Moreover, the majority also noted that other evidence in the record provided "some basis in fact" for finding that proof of loss was a common issue for the class, based again on the "systemic" nature of claims of the Quizno's franchisees. The majority stated that "[i]t is setting the bar too high to require that evidence be led to support the factual foundation of the proposed methodology."

Turning to the preferable procedure requirement, the majority found that "the motions judge erred in principle by concluding his assessment with his finding that the individual issues in this case overwhelm any common issues" and by "failing to consider the objectives of the CPA."3 The majority held that the plaintiffs' submissions that they would not be able to pursue claims individually, and their accusations of "aggressive, divisive, harsh and retaliatory conduct" by the Quizno's Defendants, established that the goals of access to justice and behaviour modification favoured class certification in this case. Moreover, the majority's identification of common issues, including proof of loss, that would materially advance the claims in the litigation, led it to conclude that "a class proceeding would be an efficient and manageable process."

Justice Swinton wrote a dissenting opinion which would have dismissed the appeal. In so doing, she noted that "with all due respect, the majority is reweighing the evidence and coming to its own findings based on the evidence. That is not the role of this Court on appeal."

Justice Swinton found that "while there may be elements of the claims of breach of the [Competition Act], conspiracy and breach of contract that are common to the class members, they are not a substantial part of the litigation." Rather, "the real work on this case is on the damages side." Moreover, the dissent noted that the motion judge's consideration of the reliability of the plaintiffs' expert evidence was consistent with the approach taken by the Court of Appeal in Chadha v. Bayer,4 and that the court below was entitled to find that the lay evidence did not provide a basis in fact to show that class-wide harm from the alleged price maintenance was capable of common proof.

With regard to preferable procedure, the dissent found that, even if there were considerations of access to justice and behaviour modification that favoured certification, the motions judge did not err in principle in refusing to certify.

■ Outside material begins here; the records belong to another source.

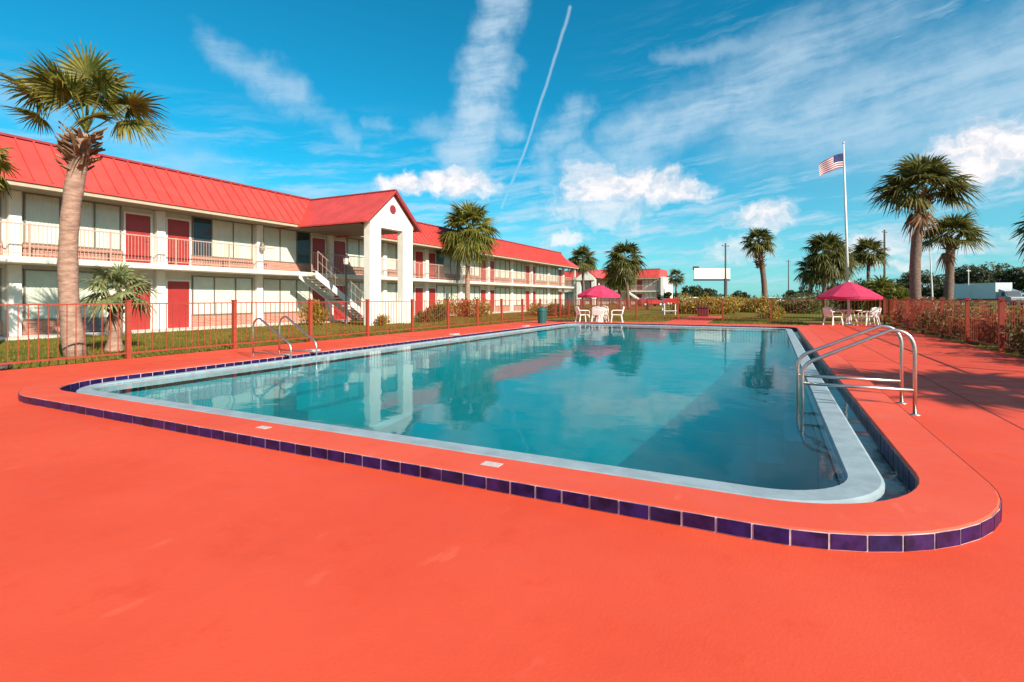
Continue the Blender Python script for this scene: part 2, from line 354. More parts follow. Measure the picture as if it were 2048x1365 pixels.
# ------------------------------------------------------------------ pool, deck, ground
def rr(x0, x1, y0, y1, r, z, n=12):
    pts = []
    for cx, cy, a0 in ((x1-r, y0+r, -90), (x1-r, y1-r, 0), (x0+r, y1-r, 90), (x0+r, y0+r, 180)):
        for k in range(n+1):
            a = R_(a0+90*k/n); pts.append((cx+r*math.cos(a), cy+r*math.sin(a), z))
    return pts
PX0, PX1, PY0, PY1 = -9.40, .90, 3.60, 25.55           # inner face of the coping
def pout(g, r, z):                                      # outline g metres outside the inner coping face
    gl = g if g > -.15 else -.15+(g+.15)*.45              # the gutter lip is narrower along the left side
    return rr(PX0-gl, PX1+g, PY0-g, PY1+g, max(.3, 1.0+g), z)
def sheet(outer, hole, z, name, m, extra=None):
    bm = bmesh.new()
    for loop in (outer, hole):
        vs = [bm.verts.new((p[0], p[1], z)) for p in loop]
        for i in range(len(vs)): bm.edges.new((vs[i], vs[(i+1) % len(vs)]))
    bmesh.ops.triangle_fill(bm, use_beauty=True, use_dissolve=False, edges=bm.edges[:])
    for f in bm.faces:
        if f.normal.z < 0: f.normal_flip()
    me = bpy.data.meshes.new(name); bm.to_mesh(me); bm.free()
    for q in (m if isinstance(m, list) else [m]): me.materials.append(q)
    o = bpy.data.objects.new(name, me); COL.objects.link(o); return o
FX, RX, FARY = -12.75, 5.05, 32.5                       # fence lines
big = [(-1500,-600),(1500,-600),(1500,2500),(-1500,2500)]
struct(sheet(big, pout(.3, .9, 0), -.03, 'lawn', M['lawn']))
dk = sheet([(FX,-7),(RX,-7),(RX,31.8),(1.6,31.8),(1.6,29.1),(FX+.2,29.1)], pout(.38, .95, 0), 0, 'pool_deck', M['deck']); struct(dk)
mb = MB()
for y0, y1 in ((-7, 28.9),): mb.box(2.28, 2.297, y0, y1, -.002, .003)
mb.box(PX1+.43, 5.0, 13.2, 13.216, -.002, .0034); mb.box(-12.7, PX0-.43, 14.6, 14.615, -.002, .0032)
struct(mb.build('deck_joint', M['joint']))
mb = MB(); mb.box(-5.4, -3.2, 29.1, 41, -.05, -.006); struct(mb.build('footpath', M['deck']))
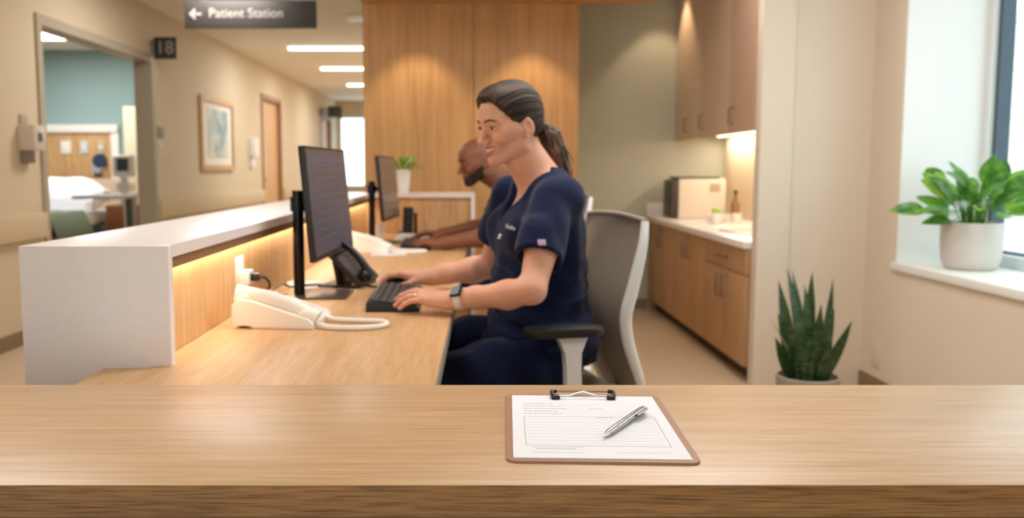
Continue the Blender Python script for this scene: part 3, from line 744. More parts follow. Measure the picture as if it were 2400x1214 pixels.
# ================================================================ task chairs
m_mesh = mat('grey_chair_fabric', rgb(160, 146, 132), .85, bump=.6, bscale=900)
m_cframe = mat('white_chair_frame', rgb(236, 238, 240), .3)
m_pad = mat('black_arm_pad', rgb(30, 29, 30), .5)
def task_chair(loc, rz, label):
    t = thing('task_chair', label, 'chair', loc, None, rz)
    def add(mb, nm, mm, p=None, **k):
        o = mb.build(nm, mm, None, **k); o.parent = p or t; return o
    # local frame: user faces -x, seat centre at origin, floor z=0 ; loc.z = 0
    SH = .55
    prof = [(.245, .50), (.218, .58), (.187, .65), (.164, .715), (.156, .78), (.171, .85), (.187, .92), (.200, .98), (.210, 1.035)]   # (x, z) of the back
    hw = [.150, .185, .205, .215, .222, .228, .230, .228, .215]
    rows = []
    for (x, z), w in zip(prof, hw):
        rows.append([(x - .035*(1-(j/10-1)**2) + .035 - .028*((j/10-1)**2), w*(j/10-1), z + (.012*(1-(j/10-1)**2) if z > 1.03 else 0)) for j in range(21)])
    mb = MB().sheet(rows, thick=.014); back = add(mb, 'backrest', m_mesh)
    for s in (-1, 1):
        pts = [(x+.006, s*(w+.004), z) for (x, z), w in zip(prof, hw)]
        P_ = []
        for i in range(len(pts)-1):
            p0, p1_, p2_, p3 = [Vector(pts[min(max(i+k, 0), len(pts)-1)]) for k in (-1, 0, 1, 2)]
            for k in range(5):
                u = k/5; P_.append(.5*((2*p1_)+(-p0+p2_)*u+(2*p0-5*p1_+4*p2_-p3)*u*u+(-p0+3*p1_-3*p2_+p3)*u**3))
        P_.append(Vector(pts[-1]))
        add(MB().tube(P_, [.011+.007*math.sin(PI*i/(len(P_)-1)) for i in range(len(P_))], 10), 'side_rail', m_cframe, back)
    top = [(prof[-1][0]+.007*((j/10-1)**2), .226*(j/10-1), 1.036+.012*(1-(j/10-1)**2)) for j in range(21)]
    add(MB().tube(top, .008, 10), 'top_rail', m_mesh, back)
    add(MB().tube([(.225, 0, .53), (.19, 0, .45), (.08, 0, .42)], [.03, .035, .035], 12), 'back_bracket', m_cframe)
    seat = MB().prism(rrect(.47, .48, .10), SH-.05, SH, bevel=.02, M=T(-.06, 0, 0))
    add(seat, 'seat', m_mesh)
    add(MB().prism(rrect(.40, .40, .08), SH-.075, SH-.05, bevel=.008, M=T(-.05, 0, 0)), 'seat_pan', m_cframe)
    for s in (-1, 1):
        add(MB().prism(rrect(.22, .085, .04), .737, .760, bevel=.006, M=T(-.03, s*.262, 0)), 'arm_pad', m_pad)
        mb = MB()
        for (z0_, z1_, a0, a1) in ((.45, .765, .030, .034),):
            pass
        sec = [(.44, .052), (.55, .046), (.64, .040), (.69, .046), (.725, .075), (.736, .090)]
        R0 = []
        for z, w in sec: R0.append([(-.01+w*.5*cx_+(.04*(.766-z)), s*(.262-.0)+.016*cy_, z) for cx_, cy_ in ((-1, -1), (1, -1), (1, 1), (-1, 1), (-1, -1))])
        add(mb.sheet(R0), 'arm_post', m_cframe)
        add(MB().box(-.03, min(s*.12, s*.275), .405, .045, max(s*.12, s*.275), .445, bevel=.01), 'arm_bracket', m_cframe)
    add(MB().cyl((0, 0, .10), (0, 0, .43), .028), 'gas_lift', m_blacks)
    for k in range(5):
        a = 2*PI*k/5+.3
        lg = add(MB().tube([(.03*math.cos(a), .03*math.sin(a), .125), (.30*math.cos(a), .30*math.sin(a), .085)], [.028, .018], 10), 'leg', m_cframe)
        add(MB().cyl((.30*math.cos(a)-.014*math.sin(a), .30*math.sin(a)+.014*math.cos(a), .028), (.30*math.cos(a)+.014*math.sin(a), .30*math.sin(a)-.014*math.cos(a), .028), .028), 'caster', m_black, lg)
    return t
task_chair((.222, 2.62, 0), math.radians(13), 'light grey task chair with white frame and black arm pads, under the smiling woman')
task_chair((.38, 4.72, 0), math.radians(4), 'pale task chair behind the bald man, mostly hidden by the woman')
# ================================================================ corridor and wall things
t = thing('hanging_sign', 'dark grey hanging sign with a left arrow over the corridor', 'sign', (-1.69, 7.1, 2.47))
MB().box(-2.20, 7.08, 2.262, -1.185, 7.12, 2.470, bevel=.003).build('sign_board', m_dark, t)
m_txt = mat('sign_lettering', rgb(158, 151, 141), .6)
text_mesh('lettering', 'Patient Station', .098, m_txt, T(-1.725, 7.078, 2.372) @ Rx(PI/2), t, .001, 'CENTER')
mb = MB().prism([(0, 0), (.042, .042), (.054, .030), (.033, .0085), (.095, .0085), (.095, -.0085), (.033, -.0085), (.054, -.030), (.042, -.042)], 0, .002, M=T(-2.165, 7.079, 2.368) @ Rx(PI/2))
mb.build('arrow', m_txt, t, smooth=False)
for x in (-2.05, -1.33): MB().cyl((x, 7.10, 2.468), (x, 7.10, H), .006).build('hanger', m_steel, t)
tag(MB().box(-1.25, 9.05, H-.012, -.80, 9.45, H, bevel=.003).build('ceiling_vent', m_rim), 'flat pale ceiling vent just beyond the hanging sign', 'vent')
def flag_sign(x0, x1, y, z0, z1, txt, label, size):
    t = thing('room_sign', label, 'sign', (x0, y, (z0+z1)/2), 'dark square flag signs above the corridor doors')
    MB().box(x0+.012, y-.008, z0, x1, y+.008, z1, bevel=.002).build('sign_board', m_dark, t)
    MB().box(XL, y-.02, z0+.03, x0+.014, y+.02, z1-.03, bevel=.001).build('bracket', m_steel, t)
    if txt: text_mesh('number', txt, size, m_txt, T((x0+x1)/2+.004, y-.009, (z0+z1)/2) @ Rx(PI/2), t, .001)
    return t
flag_sign(-2.982, -2.758, 8.6, 2.207, 2.410, '18', 'dark square room sign reading 18 beside the patient room doorway', .17)
flag_sign(-2.85, -2.55, 18.15, 2.20, 2.42, None, 'small dark flag sign far down the corridor', .1)
# framed picture
t = thing('framed_picture', 'oak framed abstract print in pale blue and cream on the corridor wall', 'picture', (XL, 10.72, 1.58))
mb = MB(); y0, y1, z0, z1, w = 10.04, 11.42, 1.16, 2.0, .06
mb.box(XL, y0, z0, XL+.035, y0+w, z1); mb.box(XL, y1-w, z0, XL+.035, y1, z1); mb.box(XL, y0+w, z0, XL+.035, y1-w, z0+w); mb.box(XL, y0+w, z1-w, XL+.035, y1-w, z1)
mb.build('picture_frame', m_panel, t, smooth=False)
MB().box(XL+.002, y0+w, z0+w, XL+.012, y1-w, z1-w).build('mount', mat('picture_mount', rgb(236, 228, 214), .8), t, smooth=False)
ma = bpy.data.materials.new('abstract_print'); ma.use_nodes = True
nt = ma.node_tree; b_ = nt.nodes['Principled BSDF']; b_.inputs['Roughness'].default_value = .5
tcn = nt.nodes.new('ShaderNodeTexCoord'); n_ = nt.nodes.new('ShaderNodeTexNoise'); n_.inputs['Scale'].default_value = 2.6; n_.inputs['Detail'].default_value = 3; n_.inputs['Distortion'].default_value = .6
cr = nt.nodes.new('ShaderNodeValToRGB'); e = cr.color_ramp.elements; e[0].position = .36; e[0].color = rgb(132, 158, 160); e[1].position = .68; e[1].color = rgb(222, 200, 170)
k = e.new(.48); k.color = rgb(176, 190, 184); k = e.new(.57); k.color = rgb(208, 206, 190)
nt.links.new(tcn.outputs['Object'], n_.inputs['Vector']); nt.links.new(n_.outputs['Fac'], cr.inputs['Fac']); nt.links.new(cr.outputs['Color'], b_.inputs['Base Color'])
MB().box(XL+.012, y0+.30, z0+.15, XL+.016, y1-.26, z1-.13).build('print', ma, t, smooth=False)
# hand sanitizer dispenser
t = thing('soap_dispenser', 'beige and grey dispenser on the wall left of the patient room doorway', 'dispenser', (XL, 6.08, 1.35))
MB().box(XL, 6.00, 1.30, XL+.115, 6.16, 1.47, bevel=.015).build('housing', mat('dispenser_plastic', rgb(206, 192, 176), .4), t)
MB().box(XL, 6.02, 1.215, XL+.05, 6.14, 1.302, bevel=.008).build('drip_tray', mat('dispenser_grey', rgb(128, 116, 108), .5), t)
MB().box(XL+.112, 6.05, 1.36, XL+.12, 6.11, 1.42, bevel=.003).build('sensor_window', mat('dark_smoked', rgb(88, 80, 76), .3), t)
MB().box(XL, 6.03, 1.47, XL+.012, 6.13, 1.54, bevel=.003).build('back_plate', m_frame, t)
# thermostat and switch by the door
t = thing('thermostat', 'small grey thermostat on the corridor wall right of the doorway', 'thermostat', (XL, 8.76, 1.53))
MB().box(XL, 8.69, 1.485, XL+.022, 8.83, 1.585, bevel=.004).build('housing', mat('thermostat_grey', rgb(146, 142, 132), .5), t)
MB().box(XL+.022, 8.71, 1.52, XL+.024, 8.81, 1.57).build('display', mat('thermo_display', rgb(96, 104, 100), .3), t, smooth=False)
t = thing('light_switch', 'beige light switch under the grey thermostat', 'switch', (XL, 8.76, 1.36))
MB().box(XL, 8.69, 1.30, XL+.008, 8.83, 1.43, bevel=.002).build('plate', mat('switch_beige', rgb(214, 202, 180), .5), t)
MB().box(XL+.008, 8.73, 1.33, XL+.014, 8.79, 1.40, bevel=.002).build('rocker', mat('switch_beige', rgb(214, 202, 180), .5), t)
t = thing('hand_gel_dispenser', 'white dispenser on the wall just before the near oak door', 'dispenser', (XL, 12.4, 1.4))
MB().box(XL, 12.30, 1.34, XL+.09, 12.46, 1.60, bevel=.015).build('housing', m_white, t)
MB().box(XL, 12.33, 1.20, XL+.05, 12.43, 1.34, bevel=.008).build('nozzle', m_white, t)
t = thing('wall_outlet', 'white socket low on the beige wall right of the snake plant', 'socket', (XR, 4.62, .22))
MB().box(XR-.008, 4.57, .15, XR, 4.67, .285, bevel=.002).build('face_plate', mat('outlet_ivory', rgb(214, 204, 192), .4), t)
mb = MB()
for z in (.19, .245): mb.box(XR-.010, 4.60, z-.014, XR-.007, 4.64, z+.014, bevel=.001)
mb.build('outlets', mat('outlet_ivory', rgb(214, 204, 192), .4), t)

# ================================================================ patient room
t = thing('headwall_panel', 'oak wall panel with white top rail behind the patient bed', 'wall panel', (-5.4, 11.78, 1.2))
MB().box(-6.9, 11.76, .25, -4.66, 11.80, 1.66).build('oak_board', m_panel, t, smooth=False)
MB().box(-6.9, 11.72, 1.645, -4.56, 11.80, 1.745, bevel=.006).build('top_rail', m_white, t)
MB().box(-4.66, 11.74, .25, -4.56, 11.80, 1.645, bevel=.004).build('side_rail', m_white, t)
for i, (x, lab, c) in enumerate(((-5.25, 'white square gas outlet plate on the oak wall panel, left one', m_white), (-5.01, 'narrow pale gas outlet plate on the oak wall panel, middle one', mat('pale_blue_plate', rgb(206, 214, 212), .4)), (-4.79, 'beige outlet plate on the oak wall panel, right one', mat('beige_plate', rgb(196, 186, 152), .4)))):
    t = thing('gas_outlet', lab, 'outlet', (x, 11.76, 1.45), 'outlet plates on the patient room wall panel')
    MB().box(x-.065+.015*(i > 0), 11.74, 1.37, x+.065-.015*(i > 0), 11.76, 1.54, bevel=.006).build('plate', c, t)
    MB().cyl((x, 11.742, 1.455), (x, 11.730, 1.455), .022).build('port', m_whitep, t)
t = thing('blood_pressure_gauge', 'dark blue round gauge with hanging cuff on the oak wall panel', 'gauge', (-4.80, 11.76, 1.27))
MB().cyl((-4.80, 11.76, 1.28), (-4.80, 11.68, 1.28), .085).build('dial', mat('gauge_blue', rgb(48, 62, 92), .4), t)
MB().box(-4.90, 11.69, 1.12, -4.78, 11.755, 1.24, bevel=.02).build('cuff', mat('cuff_blue', rgb(160, 172, 190), .7), t)
MB().tube([(-4.76, 11.7, 1.22), (-4.72, 11.68, 1.05), (-4.70, 11.69, .85), (-4.72, 11.7, .70)], .012, 8).build('hose', mat('hose_pink', rgb(196, 150, 136), .6), t)
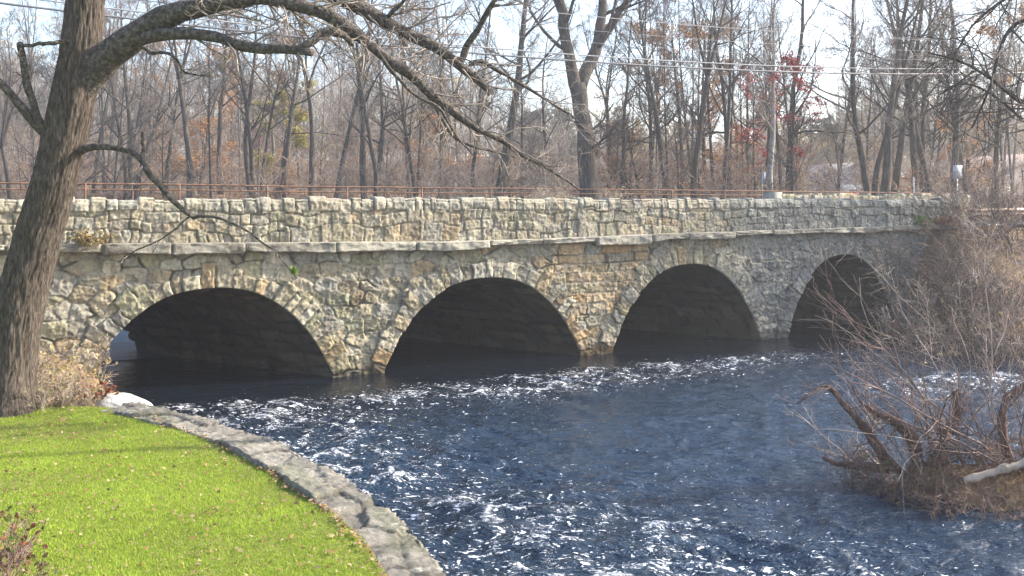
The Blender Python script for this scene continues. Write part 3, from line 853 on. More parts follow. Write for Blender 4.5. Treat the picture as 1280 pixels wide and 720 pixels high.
# ------------------------------------------------------------------ trees
def grow(P, Rr, cnt, t0, t1, ang, ln, rad, N, gn, trop, rg, angj=.2, keep=1., up=(0, 0, 1.), rend=.25):
    """children of tubes P (B,M,3): arrays of child tubes"""
    B, Mp, _ = P.shape
    idx = np.repeat(np.arange(B), cnt)
    if keep < 1: idx = idx[rg.random(len(idx)) < keep]
    n = len(idx)
    t = rg.uniform(t0, t1, n) * (Mp - 1)
    i = np.minimum(t.astype(int), Mp - 2); f = (t - i)[:, None]
    p = P[idx, i] * (1 - f) + P[idx, i + 1] * f
    pr_ = Rr[idx, i] * (1 - f[:, 0]) + Rr[idx, i + 1] * f[:, 0]
    d = P[idx, i + 1] - P[idx, i]; d /= np.linalg.norm(d, axis=1, keepdims=True) + 1e-9
    q = rg.normal(size=(n, 3)); q -= d * (q * d).sum(1, keepdims=True); q /= np.linalg.norm(q, axis=1, keepdims=True) + 1e-9
    a = ang + rg.normal(0, angj, n)
    d = d * np.cos(a)[:, None] + q * np.sin(a)[:, None]
    plen = np.linalg.norm(np.diff(P, axis=1), axis=2).sum(1)[idx]
    L = plen * ln * rg.uniform(.6, 1.25, n) * (1.15 - .55 * t / (Mp - 1))
    out = np.empty((n, N, 3)); out[:, 0] = p
    for k in range(1, N):
        d = d + rg.normal(0, gn, (n, 3)) + trop * np.array(up)
        d /= np.linalg.norm(d, axis=1, keepdims=True)
        out[:, k] = out[:, k - 1] + d * (L / (N - 1))[:, None]
    r0 = pr_ * rad
    rr = r0[:, None] * np.linspace(1, rend, N)[None]
    return out, rr


def line(pts, N):
    P = np.asarray(pts, float); s = np.concatenate([[0], np.cumsum(np.linalg.norm(np.diff(P, axis=0), axis=1))])
    S = np.linspace(0, s[-1], N)
    Q = np.stack([np.interp(S, s, P[:, k]) for k in range(P.shape[1])], -1)
    for _ in range(2):
        Q[1:-1] = .25 * Q[:-2] + .5 * Q[1:-1] + .25 * Q[2:]
    return Q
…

In Justice Swinton's words, "just because the franchisees are a vulnerable group does not mean every class action brought by them should be certified." Justice Swinton was of the view that the conclusion of the motions judge that the proposed class proceeding would be unmanageable was entitled to substantial deference. Moreover, in her opinion it was also consistent with the conclusions reached in a number of other cases in which courts have refused to certify price maintenance, price fixing and civil conspiracy claims where they were not satisfied that the existence of harm could be proven on a class-wide basis (Chadha; Harmegnies c. Toyota5; Steele v. Toyota Canada Inc.6; Pro-Sys Consultants v. Infineon Technologies AG7; Price v. Panasonic Canada Inc.8).

Leave to appeal to the Ontario Court of Appeal has been sought by the defendants.